-- Task to carry out --
Report each line of the data that has "starting" somewhere in it.
==== Supplied information ====
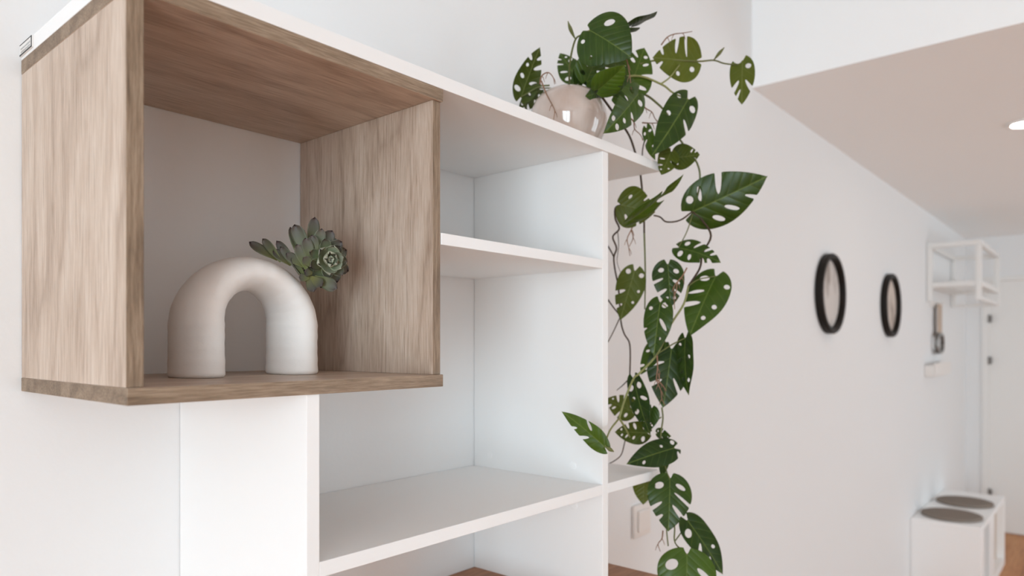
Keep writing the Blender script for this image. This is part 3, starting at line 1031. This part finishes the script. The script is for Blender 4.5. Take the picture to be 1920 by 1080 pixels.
g, y_, br, rt = M['stem_g'], M['stem_y'], M['stem_b'], M['root']
STEMS = [
    (g, [(1068, 170, 1.28), (1068, 122, 1.24), (1078, 76, 1.21), (1092, 65, 1.19), (1106, 57, 1.18)], .0019, .0014),
    (g, [(1030, 160, 1.30), (1010, 163, 1.31), (977, 182, 1.32)], .0016, .0012),
    (g, [(1085, 165, 1.29), (1010, 165, 1.36)], .0015, .0012),
    (y_, [(1120, 160, 1.27), (1190, 142, 1.27), (1240, 158, 1.29), (1262, 174, 1.30), (1290, 186, 1.30)], .0022, .0016),
    (y_, [(1240, 157, 1.29), (1256, 145, 1.30), (1274, 122, 1.31)], .0017, .0013),
    (g, [(1200, 120, 1.28), (1240, 112, 1.30), (1308, 115, 1.32), (1338, 113, 1.33), (1358, 119, 1.35), (1386, 122, 1.36)], .0018, .0014),
    (g, [(1150, 160, 1.27), (1204, 175, 1.30), (1230, 192, 1.33), (1252, 216, 1.35), (1275, 262, 1.36), (1307, 306, 1.36), (1312, 345, 1.36), (1300, 396, 1.35)], .0022, .0018),
    (br, [(1120, 170, 1.29), (1162, 228, 1.35), (1180, 255, 1.37), (1192, 290, 1.375), (1201, 328, 1.375), (1207, 395, 1.375), (1208, 437, 1.375)], .0023, .0019),
    (g, [(1208, 437, 1.375), (1210, 510, 1.375), (1209, 580, 1.375)], .0019, .0013),
    (br, [(1209, 262, 1.36), (1205, 280, 1.37), (1204, 300, 1.37)], .0013, .0011),
    (br, [(1298, 397, 1.35), (1316, 412, 1.35), (1333, 442, 1.34), (1317, 475, 1.34), (1312, 503, 1.33), (1291, 536, 1.32)], .0021, .0020),
    (y_, [(1291, 536, 1.32), (1282, 570, 1.31), (1257, 610, 1.30), (1233, 663, 1.28), (1199, 700, 1.27), (1188, 710, 1.265), (1172, 748, 1.25), (1161, 784, 1.23)], .0021, .0019),
    (y_, [(1161, 784, 1.23), (1143, 808, 1.17), (1134, 836, 1.13)], .0017, .0013),
    (y_, [(1161, 784, 1.23), (1172, 802, 1.25), (1181, 820, 1.27)], .0020, .0013),
    (g, [(1299, 400, 1.35), (1288, 434, 1.34), (1273, 463, 1.33)], .0012, .0010),
    (br, [(1226, 404, 1.335), (1238, 407, 1.34), (1250, 416, 1.34), (1275, 413, 1.345), (1298, 397, 1.35)], .0015, .0017),
    (y_, [(1238, 567, 1.29), (1252, 580, 1.30), (1254, 612, 1.30)], .0012, .0012),
    (g, [(1291, 536, 1.32), (1310, 524, 1.32), (1342, 518, 1.33)], .0014, .0011),
    (g, [(1233, 663, 1.28), (1262, 645, 1.285), (1285, 634, 1.29)], .0015, .0011),
    (g, [(1241, 764, 1.31), (1243, 785, 1.31), (1239, 820, 1.31), (1250, 838, 1.31), (1246, 862, 1.30), (1250, 885, 1.28), (1256, 898, 1.27)], .0016, .0014),
    (g, [(1210, 805, 1.32), (1225, 792, 1.31), (1240, 782, 1.31)], .0012, .0012),
    (g, [(1249, 960, 1.275), (1250, 995, 1.275), (1253, 1024, 1.27)], .0013, .0012),
    (g, [(1262, 960, 1.27), (1265, 990, 1.27), (1266, 1018, 1.27), (1288, 1040, 1.25)], .0015, .0013),
    (g, [(1266, 1014, 1.27), (1276, 1000, 1.28), (1289, 978, 1.29)], .0012, .0011),
    (br, [(1166, 384, 1.35), (1154, 390, 1.40), (1154, 411, 1.41), (1161, 429, 1.41), (1149, 444, 1.41), (1156, 465, 1.41), (1151, 482, 1.41), (1153, 505, 1.41), (1160, 543, 1.41), (1164, 600, 1.41), (1170, 625, 1.41), (1181, 647, 1.41), (1181, 700, 1.41), (1180, 712, 1.41)], .0020, .0015),
    (br, [(1180, 710, 1.41), (1168, 722, 1.40), (1156, 732, 1.40)], .0015, .0007),
    (br, [(1134, 452, 1.41), (1145, 470, 1.41), (1151, 482, 1.41)], .0015, .0015),
    (br, [(1136, 556, 1.41), (1150, 576, 1.41), (1163, 592, 1.41)], .0014, .0014),
    (br, [(1163, 594, 1.41), (1150, 622, 1.41), (1138, 645, 1.41)], .0012, .0009),
    (br, [(1158, 432, 1.40), (1160, 460, 1.40), (1157, 490, 1.40), (1163, 510, 1.40)], .0009, .0005),
    (br, [(1172, 826, 1.40), (1165, 852, 1.40), (1152, 864, 1.41), (1136, 872, 1.42)], .0012, .0010),
]
for mat, pts, r0, r1 in STEMS:
    stem('stem', mat, pts, r0, r1)
BUDS = [
    [(1079, 74, 1.21), (1072, 60, 1.205), (1068, 50, 1.20), (1065, 40, 1.20)],
    [(1338, 113, 1.33), (1346, 103, 1.32), (1352, 96, 1.32), (1358, 89, 1.32)],
    [(1134, 837, 1.13), (1141, 841, 1.13), (1146, 844, 1.13), (1151, 847, 1.13)],
]
for pts in BUDS:
    P = [at(*p) for p in pts]
    bm = bmesh.new()
    cc = catmull(P, 5)
    add_tube(bm, cc, lambda s: 0.0008 + 0.0024 * math.sin(min(1, s * 1.02) * math.pi) ** 1.2, 8)
    for v in bm.verts:
        v.co -= P[0]
    bm_obj('leaf_bud', bm, M['stem_g'], plant, P[0] - plant.location, True)
ROOTS = [
    [(1173, 104, 1.19), (1177, 120, 1.19), (1181, 142, 1.19), (1184, 168, 1.19)],
    [(1240, 84, 1.29), (1251, 70, 1.29), (1264, 64, 1.29), (1280, 62, 1.29), (1298, 59, 1.29)],
    [(1206, 180, 1.30), (1208, 200, 1.30), (1222, 210, 1.30), (1228, 222, 1.30), (1236, 230, 1.30)],
    [(1178, 218, 1.28), (1188, 228, 1.28), (1190, 242, 1.28), (1200, 252, 1.28), (1206, 263, 1.28)],
    [(1012, 158, 1.22), (1016, 142, 1.22), (1028, 136, 1.22), (1037, 145, 1.22), (1040, 158, 1.22)],
    [(1015, 152, 1.22), (1024, 175, 1.205), (1035, 196, 1.195), (1040, 208, 1.19), (1038, 224, 1.19)],
    [(1190, 415, 1.35), (1184, 430, 1.35), (1176, 448, 1.35), (1179, 465, 1.35), (1181, 480, 1.35)],
    [(1184, 432, 1.35), (1187, 446, 1.35), (1180, 462, 1.35)],
    [(1288, 502, 1.27), (1278, 520, 1.27), (1265, 535, 1.27), (1264, 552, 1.27), (1265, 580, 1.27)],
    [(1281, 516, 1.27), (1270, 530, 1.268), (1268, 545, 1.265), (1262, 560, 1.265)],
    [(1232, 666, 1.27), (1233, 690, 1.265), (1231, 712, 1.26), (1239, 732, 1.26), (1241, 748, 1.26), (1247, 760, 1.26)],
    [(1232, 712, 1.26), (1242, 722, 1.26), (1250, 733, 1.26)],
    [(1235, 700, 1.262), (1236, 715, 1.262), (1230, 730, 1.262)],
    [(1243, 995, 1.29), (1241, 1010, 1.29), (1234, 1020, 1.29), (1238, 1034, 1.29)],
    [(1204, 230, 1.33), (1222, 231, 1.33), (1240, 230, 1.33)],
]
for pts in ROOTS:
    o = stem('aerial_root', rt, pts, .0014, .0006)
    # side rootlets leaving the root on alternate sides
    for k in range(1, len(pts) - 1):
        u, v, d = pts[k]
        sg = 1 if k % 2 else -1
        stem('aerial_root', rt, [(u, v, d), (u + sg * 3, v + 5, d + 0.002), (u + sg * 5, v + 12, d + 0.003)], .0008, .0004)

# ------------------------------------------------------------------ hall: round pictures
def picture(x, z, label, c_hi, c_lo, seed, grad):
    root = thing('round_picture', (x, -0.002, z), label, 'picture', 'round pictures in the hall')
    bm = bmesh.new()
    R0, R1, dp = 0.150, 0.174, 0.030
    prof = [(R0, 0.0), (R1, 0.0), (R1, dp * 0.8), (R1 - 0.004, dp), (R0 + 0.004, dp), (R0, dp * 0.8), (R0, 0.0)]
    add_lathe(bm, prof, 64, cap=False)
    bmesh.ops.remove_doubles(bm, verts=bm.verts, dist=1e-5)
    bmesh.ops.transform(bm, matrix=Matrix.Rotation(math.pi / 2, 4, 'X'), verts=bm.verts)
    bm_obj('frame', bm, M['black'], root, (0, 0, 0))
    m, n, L, b = nt('faded_photo_print_%d' % seed)
    tc = n.new('ShaderNodeTexCoord')
    mp = n.new('ShaderNodeMapping')
    mp.inputs['Scale'].default_value = (9, 9, 4)
    mp.inputs['Location'].default_value = (seed, 0, seed)
    L.new(tc.outputs['Object'], mp.inputs[0])
    ns = n.new('ShaderNodeTexNoise')
    ns.inputs['Scale'].default_value = 1.3
    ns.inputs['Detail'].default_value = 3
    L.new(mp.outputs[0], ns.inputs['Vector'])
    sep = n.new('ShaderNodeSeparateXYZ')
    L.new(tc.outputs['Object'], sep.inputs[0])
    q = n.new('ShaderNodeMath')
    q.operation = 'MULTIPLY_ADD'
    L.new(sep.outputs['Z'], q.inputs[0])
    q.inputs[1].default_value = grad
    L.new(ns.outputs['Fac'], q.inputs[2])
    r = n.new('ShaderNodeValToRGB')
    r.color_ramp.elements[0].position, r.color_ramp.elements[0].color = 0.30, (*c_lo, 1)
    r.color_ramp.elements[1].position, r.color_ramp.elements[1].color = 0.52, (*c_hi, 1)
    L.new(q.outputs[0], r.inputs[0])
    L.new(r.outputs[0], b.inputs['Base Color'])
    b.inputs['Roughness'].default_value = 0.6
    bm = bmesh.new()
    add_lathe(bm, [(R0 - 0.0005, 0.001), (R0 - 0.0005, 0.006)], 48)
    bmesh.ops.transform(bm, matrix=Matrix.Rotation(math.pi / 2, 4, 'X'), verts=bm.verts)
    bm_obj('print', bm, m, root, (0, 0, 0))


picture(3.215, 1.756, 'black ringed round picture nearer the bookcase, with a pale print', (0.60, 0.56, 0.53), (0.22, 0.17, 0.14), 3, 0.0)
picture(4.295, 1.751, 'black ringed round picture nearer the coat rack, with a brownish print', (0.60, 0.52, 0.46), (0.22, 0.165, 0.13), 8, 1.1)

# ------------------------------------------------------------------ hall: coat rack
RX0, RX1, RY, RZ = 5.33, 6.27, -0.306, 2.205
rack = thing('coat_rack', (RX0, 0, 1.82), 'white metal two tier coat rack fixed high on the hall wall', 'coat rack')
bt = 0.032


def bar(name, lo, hi):
    board(name, lo, hi, M['enamel'], rack, bev=0.004)


zl = 1.945
for x in (RX0, RX1 - bt):
    bar('post', (x, RY, 1.82), (x + bt, RY + bt, RZ - bt))
    bar('post', (x, -bt - 0.002, 1.82), (x + bt, -0.002, RZ - bt))
    bar('side_rail', (x, RY, RZ - bt), (x + bt, -0.002, RZ))
    bar('side_rail', (x, RY + bt, zl - bt), (x + bt, -bt - 0.002, zl))
    bar('side_rail', (x, RY + bt, 1.82), (x + bt, -bt - 0.002, 1.82 + bt * 0.7)) if x > RX0 else None
bar('front_rail', (RX0 + bt, RY, RZ - bt), (RX1 - bt, RY + bt, RZ))
bar('front_rail', (RX0 + bt, RY, zl - bt), (RX1 - bt, RY + bt, zl))
bar('back_rail', (RX0 + bt, -bt - 0.002, RZ - bt), (RX1 - bt, -0.002, RZ))
bar('back_rail', (RX0 + bt, -bt - 0.002, zl - bt), (RX1 - bt, -0.002, zl))
bar('hanging_rail', (RX0 + bt, RY + 0.002, 1.822), (RX1 - bt, RY + bt - 0.002, 1.822 + bt * 0.7))
for k in range(5):
    y = RY + bt + 0.022 + k * 0.048
    board('shelf_slat', (RX0 + bt, y, zl - bt * 0.7), (RX1 - bt, y + 0.012, zl - bt * 0.25), M['enamel'], rack, bev=0.002)

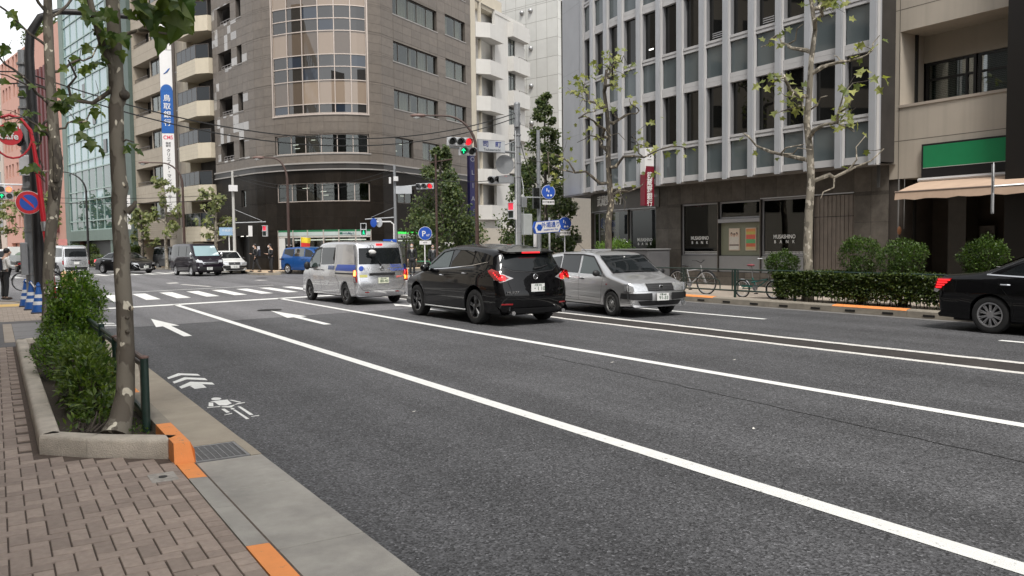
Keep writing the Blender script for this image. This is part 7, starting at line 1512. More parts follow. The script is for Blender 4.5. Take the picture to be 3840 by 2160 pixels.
# ---- hedge and bushes along the side street
def apt(a, o): v = A.at(a, o); return (v.x, v.y)
for i, (a0, a1, lab) in enumerate(((10.0, 15.5, 'low hedge along the side street before the balcony block'), (19.5, 31.5, 'low hedge along the side street before the green block'))):
    p = apt((a0 + a1) / 2, 2.4); t = thing('hedge', lab, 'hedge', (p[0], p[1], .12)); lb = MB(); r = random.Random(70 + i)
    for k in range(3200):
        q = A.at(r.uniform(a0, a1), 2.4 + r.uniform(-.35, .35)); leaf_quad(lb, Vector((q.x, q.y, .15 + 1.0 * r.random() ** .6)), rvec(r), rvec(r) * .5 + Vector((-.3, -.5, .7)), .17, .06)
    wobj('foliage', lb, M_LF_HED, t)['kind'] = 'stuff'
for i, (a, s_, lab) in enumerate(((11.8, .75, 'larger round bush before the balcony block'), (9.9, .55, 'smaller round bush before the balcony block'), (22.5, .75, 'round bush before the green block nearest the near trunk'), (27.5, .85, 'round bush before the green block, second from the trunk'), (31.0, .85, 'round bush before the green block nearest the silver van'))):
    p = apt(a, 2.5); blob_bush('round_bush', lab, (p[0], p[1], .12), [(p[0], p[1], 1.25, s_, s_, s_ * 1.05)], 1100, .16, .06, M_LF_HED, 80 + i, 5, 'bush', 'round bushes along the side street')
blob_bush('roof_garden', 'bushy trees of the roof garden on the pink block', (A.at(52, -3).x, A.at(52, -3).y, 26.5), [(A.at(50 + 3 * k, -3).x, A.at(50 + 3 * k, -3).y, 27.6 + .5 * (k % 2), 2.6, 2.6, 1.6) for k in range(4)], 3800, .35, .12, M_LF_GIN, 90, 8, 'roof garden')
# ------------------------------------------------------------------ signals, poles, signs, railings
M_SIGB = mat('signal_body', (.55, .56, .57), .45, .1, 8, dirt=.25, dcol=(.25, .25, .25)); M_OFF = mat('lens_off', (.012, .013, .012), .2, 0); M_RON = mat('signal_red', (.9, .03, .05), .3, 0, emit=(1, .01, .02), estr=.55); M_GON = mat('signal_green', (.05, .9, .4), .3, 0, emit=(.0, 1, .35), estr=.6); M_REDOFF = mat('lens_red_dim', (.5, .04, .06), .2, 0, emit=(1, .05, .1), estr=.3)
M_POLE = mat('pole_grey', (.27, .28, .29), .5, .12, 5, metal=.4, streak=.2, dcol=(.16, .15, .14)); M_BROWNP = mat('lamp_brown', (.065, .038, .030), .5, .12, 8); M_BLKP = mat('pole_black', (.012, .011, .011), .5, .15, 8); M_REDP = mat('pole_red', (.42, .012, .022), .4, .1, 6); M_GRP = mat('rail_green', (.012, .032, .025), .45, .25, 12, dirt=.3, dcol=(.06, .05, .04)); M_WIRE = mat('cable', (.015, .015, .015), .6, 0); M_SBLUE = mat('sign_plate_blue', (.015, .08, .42), .4, .03); M_SRED = mat('sign_plate_red', (.55, .02, .03), .4, .03)
def axes(az):
    """facing direction (towards which the lens looks) and the viewer's right"""
    f = Vector((math.sin(rad(az)), math.cos(rad(az)), 0)); return f, Vector((-f.y, f.x, 0))
def dbox(mb, c, f, r, a, b, d0, d1, z0, z1, ch=0.0):
    P_ = [c + r * a + f * d0, c + r * b + f * d0, c + r * b + f * d1, c + r * a + f * d1]
    return mb.add([(p.x, p.y, c.z + z0) for p in P_] + [(p.x, p.y, c.z + z1) for p in P_], [(3, 2, 1, 0), (4, 5, 6, 7), (0, 1, 5, 4), (1, 2, 6, 5), (2, 3, 7, 6), (3, 0, 4, 7)])
def disc(mb, c, f, rr, th, n=20):
    q = f.to_track_quat('Z', 'Y').to_matrix().to_4x4(); return mb.lathe([(rr, 0), (rr, th), (rr * .05, th + .002)], n, Matrix.Translation(c) @ q)
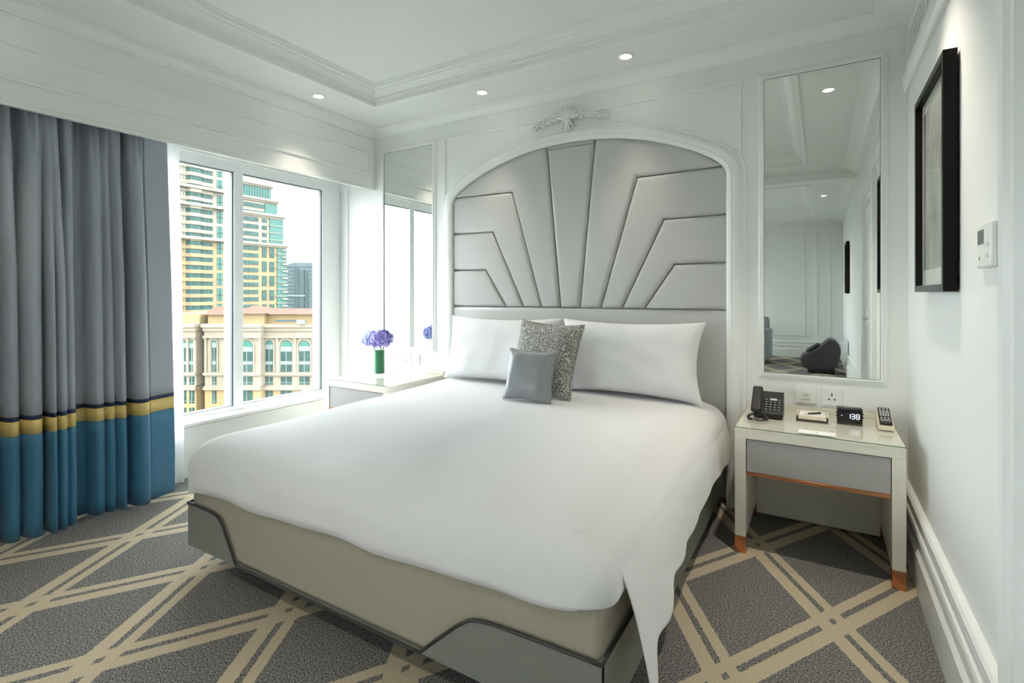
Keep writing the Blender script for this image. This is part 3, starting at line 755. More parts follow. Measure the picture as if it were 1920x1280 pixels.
====
-- Right answer --
Keep writing the Blender script for this image. This is part 3, starting at line 1031. This part finishes the script. The script is for Blender 4.5. Take the picture to be 1920 by 1080 pixels.
Keep writing the Blender script for this image. This is part 7, starting at line 1512. More parts follow. The script is for Blender 4.5. Take the picture to be 3840 by 2160 pixels.
Keep writing the Blender script for this image. This is part 3, starting at line 755. More parts follow. Measure the picture as if it were 1920x1280 pixels.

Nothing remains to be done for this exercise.